Krzysztof Foltman wrote:
I've played with USB MIDI driver and MPD16 a bit more. The problem is definitely triggered by submitting URBs on the configuration input endpoint - when these are killed, the latency disappears. Disabling the configuration port works, but is a bit heavy-handed, so I've implemented a workaround: initially, the URBs for the input configuration endpoint are not submitted until two conditions are met:
i) the control port is actually open (I check that using input_triggered bitmask)
ii) the driver is switched into config mode by sending a special SysEx message to the output port (which is intercepted by the driver and used to set a flag). This is to prevent programs that open all the MIDI ports in the system (JACK daemon with ALSA MIDI driver, a2jmidid etc.) from starting unwanted communication with configuration endpoints.
This can be considered a bug in those programs.

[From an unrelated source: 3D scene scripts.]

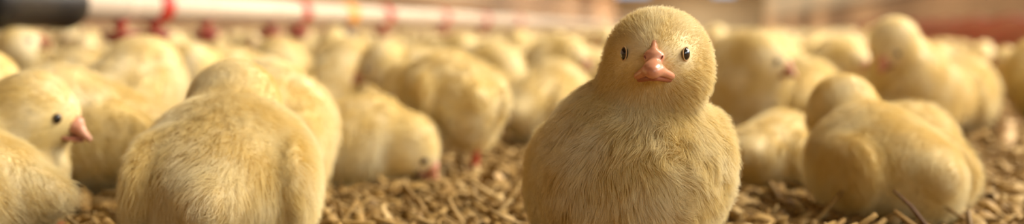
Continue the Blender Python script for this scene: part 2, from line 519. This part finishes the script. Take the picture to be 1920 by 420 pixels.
# ------------------------------------------------------------------ drinker line, feed pipe, red trough
LD = -.52; R0 = .0145; ZP = .0895+R0
dl = empty('drinker_line', B(LD, 1.0, 0), 0)
inv = Matrix.Translation(-dl.location)
def Bp(l, s, z): return B(l, s, z)-dl.location
MB().tube([Bp(LD, .7, ZP), Bp(LD, 1.6, ZP), Bp(LD, 5, ZP), Bp(LD, 14, ZP)], [R0]*4, 20).obj('pipe', M_WHITE, dl)
def px_to_s(px): return (LD*F/(math.cos(TH)*(px-1330))+LD*math.sin(TH))/math.cos(TH)
def disc(name, m, s, r0, ln, par):
    return MB().tube([Bp(LD, s-ln/2, ZP), Bp(LD, s-ln/2+.001, ZP), Bp(LD, s+ln/2-.001, ZP), Bp(LD, s+ln/2, ZP)], [r0-.001, r0, r0, r0-.001], 20).obj(name, m, par)
stations = [(225, 'r', False), (290, 'r', True), (385, 'r', False), (505, 'd', False), (558, 'r', True), (648, 'o', True), (718, 'r', True), (828, 'r', True), (905, 'r', True), (968, 'r', True)]
for px, c, band in stations:
    s = px_to_s(px); m = {'r': M_RED, 'o': M_ORANGE, 'd': M_REDDK}[c]
    if band: sd = disc('saddle_clamp', m, s, R0+.0025, .026 if px < 600 else .04, dl)
    else: sd = disc('saddle_clamp', M_WHITE, s, R0+.0012, .014, dl)
    lb = {'r': 'red clamp', 'o': 'orange clamp', 'd': 'dark clamp'}[c] if band else 'white clamp'
    sd['label'] = lb
    MB().tube([Bp(LD, s, ZP-R0), Bp(LD, s, ZP-R0-.006), Bp(LD, s, ZP-R0-.007), Bp(LD, s, ZP-R0-.016)], [.006, .006, .0035, .003], 12).obj('nipple', m if c != 'o' else M_STEEL, sd)
    cup = MB().tube([Bp(LD, s, ZP-R0-.020), Bp(LD, s, ZP-R0-.019), Bp(LD, s, ZP-R0-.010), Bp(LD, s, ZP-R0-.0095), Bp(LD, s, ZP-R0-.017)], [.006, .010, .017, .0155, .008], 16)
    cup.obj('drip_cup', M_REDDK if c != 'o' else M_STEEL, sd)
# black pressure regulator sleeve round the near end of the pipe
s1 = px_to_s(130); s0 = px_to_s(-45)
rg = MB().tube([Bp(LD, x, ZP-.001) for x in (s0, s0+.004, s0+.03, s0+.034, s1-.026, s1-.022, s1-.006, s1)],
               [.020, .0225, .0225, .020, .020, .0215, .0215, .017], 28).obj('regulator_sleeve', M_BLACK, dl)
rg['label'] = 'black rubber sleeve'
for s in (.95, 1.9, 3.1, 4.6, 7):
    MB().tube([Bp(LD, s, ZP+R0*.8), Bp(LD, s, TOP)], [.0012]*2, 6).obj('hanger_cord', M_CORD, dl)
tag(dl, 'white drinker pipe with red and orange clamps crossing the upper left', 'drinker line')

fp = empty('feed_pipe', B(-1.62, 6, 0))
Bf = lambda l, s, z: B(l, s, z)-fp.location
MB().tube([Bf(-1.62, s, .29) for s in (2.5, 10, 25, 60)], [.034]*4, 16).obj('pipe', M_FEEDPIPE, fp)
for s in (3, 6, 10, 15, 22, 30, 40, 52):
    MB().tube([Bf(-1.62, s, .32), Bf(-1.62, s, TOP)], [.003]*2, 6).obj('hanger_cord', M_CORD, fp)
    MB().tube([Bf(-1.62, s-.02, .29), Bf(-1.62, s+.02, .29)], [.037]*2, 16).obj('clamp', M_STEEL, fp)
tag(fp, 'tan feed pipe hung high behind the white drinker pipe', 'pipe')

LT = .60
tro = empty('feeder_trough', B(LT, 2.4, 0))
Bt = lambda l, s, z: B(l, s, z)-tro.location
t = MB(); prof = [(-.030, .004), (.030, .004), (.050, .094), (.056, .094), (.056, .099), (.046, .099), (.026, .009), (-.026, .009), (-.046, .099), (-.056, .099), (-.056, .094), (-.050, .094)]
ss = (1.75, 5.0); V = [Bt(LT+x, s, z) for s in ss for x, z in prof]; n = len(prof)
t.add(V, [(i, (i+1) % n, n+(i+1) % n, n+i) for i in range(n)])
t.obj('trough', M_RED, tro, False)
for s in ss:
    e = MB(); e.add([Bt(LT+x, s+d, z) for d in (-.003, .003) for x, z in ((-.030, .004), (.030, .004), (.050, .097), (-.050, .097))],
                    [(0, 1, 2, 3), (7, 6, 5, 4), (0, 4, 5, 1), (1, 5, 6, 2), (2, 6, 7, 3), (3, 7, 4, 0)]); e.obj('end_plate', M_REDDK, tro, False)
for s in np.arange(2.0, 4.9, .35):
    MB().tube([Bt(LT-.05, s, .097), Bt(LT, s, .110), Bt(LT+.05, s, .097)], [.0025]*3, 6).obj('guard_bar', M_REDDK, tro)
for s in (1.9, 3.4, 4.9):
    MB().box(LT-.04, LT+.04, s, s+.02, -.004, .006, lambda p: B(p.x, p.y, p.z)-tro.location).obj('foot', M_REDDK, tro, False)
tag(tro, 'long red plastic feeder trough on the litter at the right edge', 'feeder')

# ------------------------------------------------------------------ litter
M_SHAV = random_mat('wood_shaving', [S(.48, .37, .19), S(.60, .48, .27), S(.68, .56, .34), S(.54, .42, .23), S(.76, .65, .44), S(.42, .32, .16)])
def shaving(L, W, curl, twist, thick=.0006, seg=5):
    V = []; Fc = []
    for i in range(seg+1):
        u = i/seg-.5; w = W*(1-1.2*abs(u)**2.2); a = curl*u; tw = twist*u
        if abs(curl) > .05: x, z = L/curl*math.sin(a), L/curl*(1-math.cos(a))
        else: x, z = L*u, 0
        for sy, sz in ((-1, 0), (1, 0), (1, 1), (-1, 1)):
            V.append((x-sz*thick*math.sin(a), sy*w/2*math.cos(tw), z+sy*w/2*math.sin(tw)+sz*thick*math.cos(a)))
    for i in range(seg):
        for k in range(4):
            a, b = i*4+k, i*4+(k+1) % 4; Fc.append((a, b, b+4, a+4))
    Fc += [(3, 2, 1, 0), tuple(seg*4+k for k in range(4))]
    V = np.array(V); V[:, 2] -= V[:, 2].min(); return V, np.array([f for f in Fc])
kinds = []
for i in range(14):
    if i < 11: kinds.append(shaving(random.uniform(.007, .019), random.uniform(.003, .007), random.uniform(-2.4, 2.4), random.uniform(-1, 1)))
    else: kinds.append(shaving(random.uniform(.018, .036), random.uniform(.0010, .0018), random.uniform(-.5, .5), random.uniform(-.6, .6), .001))
def scatter(n, d0, d1, smin, smax, zmax):
    V = []; Fc = []; off = 0
    for _ in range(n):
        v, f = kinds[random.randrange(len(kinds))]
        d = 1/(1/d1+(1/d0-1/d1)*random.random()); x = random.uniform(-.60, .60)*d
        R = Matrix.Rotation(random.uniform(0, 6.28), 3, 'Z') @ Matrix.Rotation(random.gauss(0, .35), 3, 'X') @ Matrix.Rotation(random.gauss(0, .25), 3, 'Y')
        w = (v*random.uniform(smin, smax)) @ np.array(R).T
        w[:, 2] += random.uniform(0, zmax)-.003-min(0, w[:, 2].min())*.6
        w += np.array((x, d, 0)); V.append(w); Fc.append(f+off); off += len(v)
    return np.concatenate(V), Fc
V, Fl = scatter(20000, .40, 4.0, .6, 1.3, .006)
lit = mesh_obj('litter', V, [tuple(int(i) for i in f) for g in Fl for f in g], M_SHAV, None, True)
lit['kind'] = 'stuff'; lit.parent = floor
kd_me = []
for v, f in kinds:
    me = bpy.data.meshes.new('wood_shaving'); me.from_pydata([tuple(x) for x in v], [], [tuple(int(i) for i in q) for q in f]); me.materials.append(M_SHAV)
    me.polygons.foreach_set('use_smooth', [True]*len(me.polygons)); kd_me.append(me)
n = 0
while n < 290:
    d = 1/(1/1.05+(1/.5-1/1.05)*random.random()); px = random.choice((random.uniform(560, 1010), random.uniform(1370, 1920), random.uniform(560, 1920)))
    o = bpy.data.objects.new('wood_shaving', random.choice(kd_me)); link(o, floor)
    o.location = ((px-960)/F*d, d, random.uniform(.001, .006)); o.scale = (random.uniform(.8, 1.3),)*3
    o.rotation_euler = (random.gauss(0, .3), random.gauss(0, .2), random.uniform(0, 6.28)); n += 1

def at(px, py, d): return Vector(((px-960)*d/F, d, H-(py-HOR)*d/F))
for px, py, d, L, W, cu, tw, rz, lab in (
        (868, 322, .70, .020, .008, 1.6, .3, .2, 'pale curled wood shaving between the legs of the pecking chick'),
        (905, 352, .655, .024, .008, 1.2, .6, .5, 'pale shaving lying under the red foot of the pecking chick'),
        (1800, 345, .655, .030, .005, .4, .2, .15, 'pale flat shaving beside the drooping chick at right'),
        (1888, 262, .90, .030, .012, 2.0, .5, 1.35, 'tall pale curl of shaving standing up near the right edge'),):
    v, f = shaving(L, W, cu, tw, .0008, 8); o = mesh_obj('wood_shaving', v, [tuple(int(i) for i in q) for q in f], mat('pale_shaving', S(.93, .80, .60), .6))
    o.location = at(px, py, d); o.location.z = max(.002, o.location.z-.01); o.rotation_euler = (.15, -.9 if 'tall' in lab else -.1, rz)
    if 'tall' in lab: o.location.z = .004
    tag(o, lab, 'shaving')
a, b_ = at(1676, 358, .475), at(1735, 422, .465)
st = MB().tube([a, a.lerp(b_, .5)+Vector((.0004, 0, .0006)), b_, b_+(b_-a)*1.15+Vector((0, 0, -.004))], [.0004, .0007, .0008, .0009], 8).obj('straw_stalk', M_STRAWDK)
tag(st, 'thin dark straw stalk sticking up before the sitting back-turned chick', 'straw')

# ------------------------------------------------------------------ the chicks
def P(base, **k):
    p = dict(k); bz, bp, hd, hy, hp, up = POSES[base]
    hd = k.get('hd', hd); p['pose'] = (k.get('bz', bz), k.get('bp', bp), hd, k.get('hy', hy), k.get('hp', hp), up)
    return p
taken = []
def place(o, px, d, yaw, s, label, group=None):
    o.location = ((px-960)*d/F, d, 0); o.rotation_euler = (0, 0, math.radians(yaw)); o.scale = (s, s, s)
    tag(o, label, 'chick', group); taken.append((o.location.x, o.location.y))
    return o

def hero(base, hx, hy_px, d, yaw, s, label, dx=0.0, dy=None, detail=1, res=None, hairs=None, width=None, clump=.3, npts=3, **k):
    """place a chick by where its head is: image column and row of the head centre at depth d"""
    hz = (H-(hy_px-HOR)*d/F)/s
    hd0 = POSES[base][2]
    hd = (dx, hd0[1] if dy is None else dy, hz)
    near = d < .60
    o = make_chick(P(base, hd=hd, **k), res or (.0022 if near else .0028), hairs or (26000 if near else 9000),
                   width or (.00014 if near else .00026), detail, clump, npts)
    t = math.radians(yaw); X = (hx-960)*d/F
    rx = X-s*(hd[0]*math.cos(t)-hd[1]*math.sin(t)); ry = d-s*(hd[0]*math.sin(t)+hd[1]*math.cos(t))
    return place(o, 960+rx/ry*F, ry, yaw, s, label)

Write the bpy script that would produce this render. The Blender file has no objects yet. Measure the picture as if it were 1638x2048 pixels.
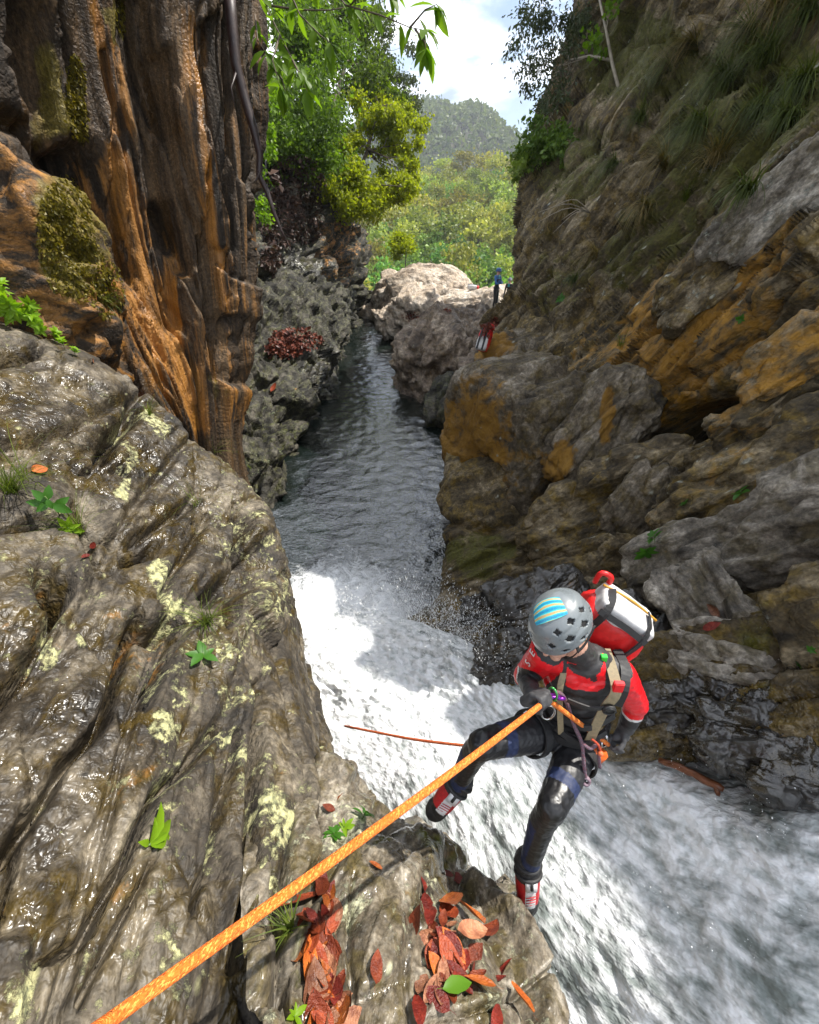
import bpy, bmesh, math, random
import numpy as np
from mathutils import Vector, Matrix, Euler

random.seed(7)
RNG = np.random.default_rng(7)
scene = bpy.context.scene
COL = scene.collection

# ------------------------------------------------------------------ camera
PITCH = math.radians(35.0)
FPX = 820.0                      # focal length in pixels of the 1638 px wide photograph
CAMZ = 6.0                       # metres above the pool
cam_data = bpy.data.cameras.new('camera')
cam_data.sensor_fit = 'HORIZONTAL'
cam_data.sensor_width = 36.0
cam_data.lens = 36.0 * FPX / 1638.0
cam_data.clip_start = 0.02
cam_data.clip_end = 6000.0
cam = bpy.data.objects.new('camera', cam_data)
COL.objects.link(cam)
cam.location = (0, 0, CAMZ)
cam.rotation_euler = (math.radians(90.0) - PITCH, 0, 0)
scene.camera = cam

# ------------------------------------------------------------------ light
SUN = Vector((0.50, 0.20, 0.84)).normalized()      # direction towards the sun
SUN_STRENGTH = 5.0
SKY_STRENGTH = 0.11
CLOUD = 2.0
EXPOSURE = 0.74
HAZE = 0.00022
world = bpy.data.worlds.new('World')
scene.world = world
world.use_nodes = True
wn, wl = world.node_tree.nodes, world.node_tree.links
wn.clear()
w_out = wn.new('ShaderNodeOutputWorld')
w_sky = wn.new('ShaderNodeTexSky')
w_sky.sky_type = 'NISHITA'
w_sky.sun_disc = False
w_sky.sun_elevation = math.asin(SUN.z)
w_sky.sun_rotation = math.atan2(SUN.x, SUN.y)
w_sky.air_density = 1.0
w_sky.dust_density = 1.0
w_bg = wn.new('ShaderNodeBackground'); w_bg.inputs['Strength'].default_value = SKY_STRENGTH
w_cl = wn.new('ShaderNodeBackground'); w_cl.inputs['Strength'].default_value = CLOUD
w_mix = wn.new('ShaderNodeMixShader')
w_tc = wn.new('ShaderNodeTexCoord')
w_map = wn.new('ShaderNodeMapping'); w_map.inputs['Scale'].default_value = (1.0, 1.0, 2.6)
w_map.inputs['Location'].default_value = (0.35, 0.2, 0.1)
w_no = wn.new('ShaderNodeTexNoise'); w_no.inputs['Scale'].default_value = 4.2; w_no.inputs['Detail'].default_value = 7; w_no.inputs['Roughness'].default_value = 0.55
w_ra = wn.new('ShaderNodeValToRGB')
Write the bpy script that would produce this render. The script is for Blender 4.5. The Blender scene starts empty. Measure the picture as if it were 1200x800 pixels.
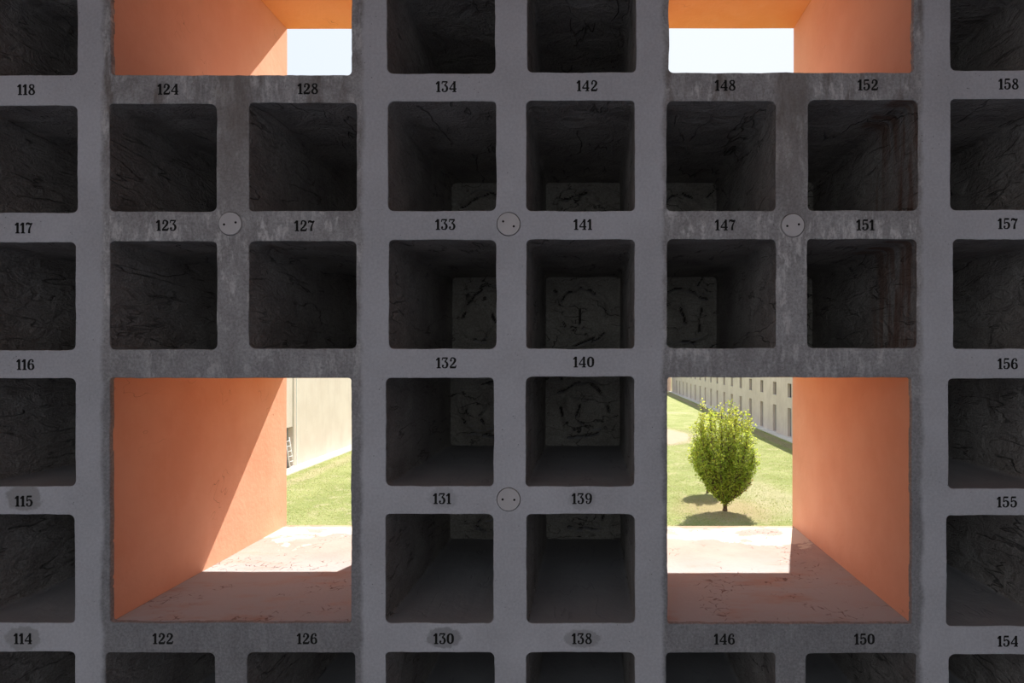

I'm mostly interested in the review of the general approach - I have some doubts about thread-safety of calling snd_usbmidi_input_update_ep from send function
I also have doubts, but I didn't look too much into this.
Since this device uses a completely vendor-dependent protocol, your changes result in a driver that uses practically none of the common code for the MPD16. Furthermore, your code makes it harder to maintain the driver because these parts of the code cannot be tested without the MPD16. In other words, I think that writing a separate driver would be a better idea.
I'll see if I can write it until Monday; you'll just have to test it and remove my bugs. :)
and about the elegance of the SysEx approach (vs. ioctl or something else).
If the control port is used only by some specialized control application, it doesn't matter too much which mechanism is used. If the data port is already being used by it, the SysEx approach would indeed be the simplest to use.